↓

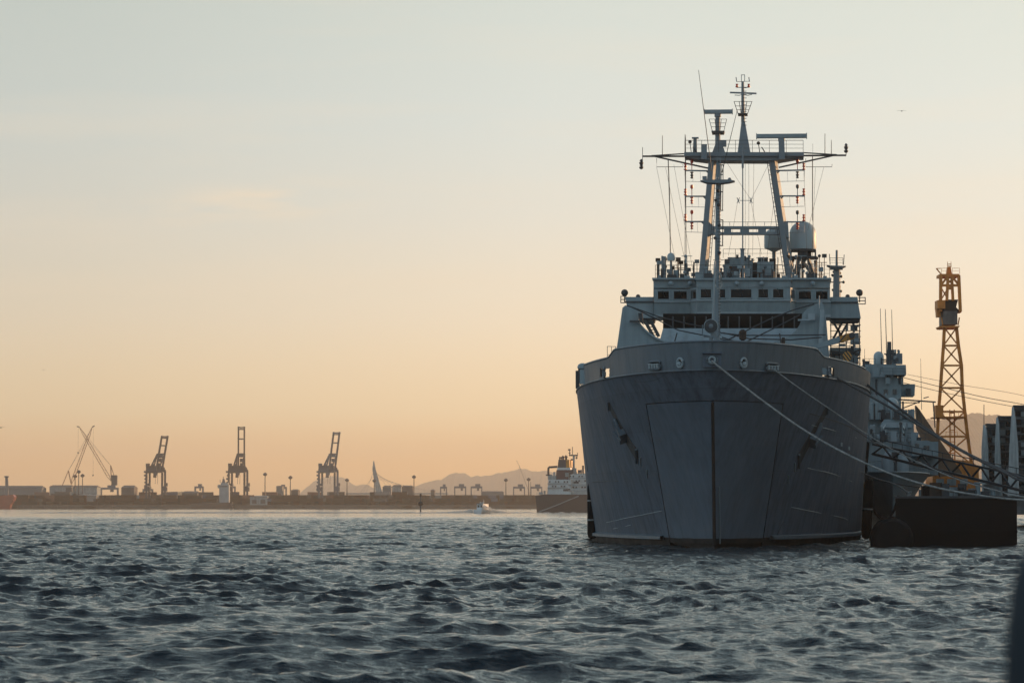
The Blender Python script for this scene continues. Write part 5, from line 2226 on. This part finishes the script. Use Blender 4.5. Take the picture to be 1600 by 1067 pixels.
def sts_crane(px, lean, boomx, boomtop, label, m_, wide=1.0):
    """ship-to-shore crane seen along its raised boom"""
    D = SDq + 12
    o = thing('container_crane', (xs(px, D), D, 3.2), label, 'crane', 'container cranes with raised booms')

    def q(x, y, d=0):
        p = P(px + x, y, D + d)
        return p

    for sx, d in ((-16, 0), (-11, 16), (13, 0), (8.5, 16)):
        m2 = MB()
        g = q(sx, 736, d)
        m2.bar((g.x, g.y, 2.5), g, 1.6)
        m2.build('leg', m_, o)
    for d in (0, 16):
        m2 = MB()
        m2.bar(q(-16 + (5 if d else 0), 735, d), q(13 - (4.5 if d else 0), 735, d), 1.6, 2.4)
        m2.build('portal_beam', m_, o)
    for sa, sb in ((-16, -11), (13, 8.5)):
        m2 = MB()
        m2.bar(q(sa, 735, 0), q(sb, 735, 16), 1.3)
        m2.bar(q(sa, 760, 0), q(sb, 760, 16), .9)
        m2.build('sill_beam', m_, o)
    m2 = MB()
    m2.pp([(px - 17, 727), (px + 7, 727), (px + 8, 738), (px - 17, 739)], D + 4, 12, Vector((0, 1, 0)))
    m2.build('machinery_house', m_, o)
    m2 = MB()
    m2.pp([(px - 6, 738), (px + 1, 738), (px, 742.5), (px - 5, 742.5)], D - 2, 5, Vector((0, 1, 0)))
    m2.build('operator_cab', m_, o)
    bx, bt = boomx, boomtop
    ya = 709
    ax_ = bx * .55 + (bx + lean) * .0
    for e in (-4.6, 4.6):
        m2 = MB()
        m2.bar(q(bx + e, 735, -1), q(bx + lean + e, bt, -14), 1.25)
        m2.build('boom_girder', m_, o)
    for u in (0.02, .06, .28, .62):
        y = bt + (735 - bt) * u
        x = bx + lean * (1 - u)
        m2 = MB()
        m2.bar(q(x - 4.6, y, -14 + 13 * u), q(x + 4.6, y, -14 + 13 * u), 1.0)
        m2.build('boom_tie', m_, o)
    tx = bx + lean * .38
    for a_, b_, d in (((tx - 6, ya), (-8, 727), 10), ((tx - 6, ya), (-4, 727), 2), ((tx + 5, ya), (9, 730), 6), ((tx + 5, ya), (5, 728), 2), ((tx - 6, ya), (tx + 5, ya), 3), ((9, 728), (13, 735), 3)):
        m2 = MB()
        m2.bar(q(*a_, d if a_[1] > ya else 3), q(*b_, d), .95)
        m2.build('apex_strut', m_, o)
    rg = random.Random(int(px))
    for k in range(6):
        m2 = MB()
        m2.box(q(-17.5 + rg.uniform(-.6, .6), 737 + k * 5.5, -1), rg.uniform(1.5, 2.6), 2, 1.5, yaw=0)
        m2.build('stair_landing', m_, o)
    for x, y, w, h in ((-14, 726, 3, 2.2), (-5, 726.3, 2.2, 1.6), (4, 725.6, 2.5, 2.4), (10, 733, 2.4, 3.0), (-3, 744, 2.4, 2.0), (bx + lean * .3, 712, 3.4, 2.2), (bx + lean * .22, 719, 2.2, 2.8), (-15, 764, 4.5, 3.6), (12, 764, 4.5, 3.4), (15, 757, 2, 2.6), (-12, 757, 2.2, 2)):
        m2 = MB()
        m2.box(q(x, y, 2), w, 3, h, yaw=0)
        m2.build('crane_gear', m_, o)
    for x in (-2, 1.5):
        m2 = MB()
        m2.bar(q(x, 742, 0), q(x - .5, 756, 0), .22)
        m2.build('hoist_rope', m_, o)
    return o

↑

Short exercise ▸ Please write out all of the material above without changing a word, and omit any pictures.

Written response ▸
The Blender Python script for this scene continues. Write part 5, from line 2226 on. This part finishes the script. Use Blender 4.5. Take the picture to be 1600 by 1067 pixels.
def sts_crane(px, lean, boomx, boomtop, label, m_, wide=1.0):
    """ship-to-shore crane seen along its raised boom"""
    D = SDq + 12
    o = thing('container_crane', (xs(px, D), D, 3.2), label, 'crane', 'container cranes with raised booms')

    def q(x, y, d=0):
        p = P(px + x, y, D + d)
        return p

    for sx, d in ((-16, 0), (-11, 16), (13, 0), (8.5, 16)):
        m2 = MB()
        g = q(sx, 736, d)
        m2.bar((g.x, g.y, 2.5), g, 1.6)
        m2.build('leg', m_, o)
    for d in (0, 16):
        m2 = MB()
        m2.bar(q(-16 + (5 if d else 0), 735, d), q(13 - (4.5 if d else 0), 735, d), 1.6, 2.4)
        m2.build('portal_beam', m_, o)
    for sa, sb in ((-16, -11), (13, 8.5)):
        m2 = MB()
        m2.bar(q(sa, 735, 0), q(sb, 735, 16), 1.3)
        m2.bar(q(sa, 760, 0), q(sb, 760, 16), .9)
        m2.build('sill_beam', m_, o)
    m2 = MB()
    m2.pp([(px - 17, 727), (px + 7, 727), (px + 8, 738), (px - 17, 739)], D + 4, 12, Vector((0, 1, 0)))
    m2.build('machinery_house', m_, o)
    m2 = MB()
    m2.pp([(px - 6, 738), (px + 1, 738), (px, 742.5), (px - 5, 742.5)], D - 2, 5, Vector((0, 1, 0)))
    m2.build('operator_cab', m_, o)
    bx, bt = boomx, boomtop
    ya = 709
    ax_ = bx * .55 + (bx + lean) * .0
    for e in (-4.6, 4.6):
        m2 = MB()
        m2.bar(q(bx + e, 735, -1), q(bx + lean + e, bt, -14), 1.25)
        m2.build('boom_girder', m_, o)
    for u in (0.02, .06, .28, .62):
        y = bt + (735 - bt) * u
        x = bx + lean * (1 - u)
        m2 = MB()
        m2.bar(q(x - 4.6, y, -14 + 13 * u), q(x + 4.6, y, -14 + 13 * u), 1.0)
        m2.build('boom_tie', m_, o)
    tx = bx + lean * .38
    for a_, b_, d in (((tx - 6, ya), (-8, 727), 10), ((tx - 6, ya), (-4, 727), 2), ((tx + 5, ya), (9, 730), 6), ((tx + 5, ya), (5, 728), 2), ((tx - 6, ya), (tx + 5, ya), 3), ((9, 728), (13, 735), 3)):
        m2 = MB()
        m2.bar(q(*a_, d if a_[1] > ya else 3), q(*b_, d), .95)
        m2.build('apex_strut', m_, o)
    rg = random.Random(int(px))
    for k in range(6):
        m2 = MB()
        m2.box(q(-17.5 + rg.uniform(-.6, .6), 737 + k * 5.5, -1), rg.uniform(1.5, 2.6), 2, 1.5, yaw=0)
        m2.build('stair_landing', m_, o)
    for x, y, w, h in ((-14, 726, 3, 2.2), (-5, 726.3, 2.2, 1.6), (4, 725.6, 2.5, 2.4), (10, 733, 2.4, 3.0), (-3, 744, 2.4, 2.0), (bx + lean * .3, 712, 3.4, 2.2), (bx + lean * .22, 719, 2.2, 2.8), (-15, 764, 4.5, 3.6), (12, 764, 4.5, 3.4), (15, 757, 2, 2.6), (-12, 757, 2.2, 2)):
        m2 = MB()
        m2.box(q(x, y, 2), w, 3, h, yaw=0)
        m2.build('crane_gear', m_, o)
    for x in (-2, 1.5):
        m2 = MB()
        m2.bar(q(x, 742, 0), q(x - .5, 756, 0), .22)
        m2.build('hoist_rope', m_, o)
    return o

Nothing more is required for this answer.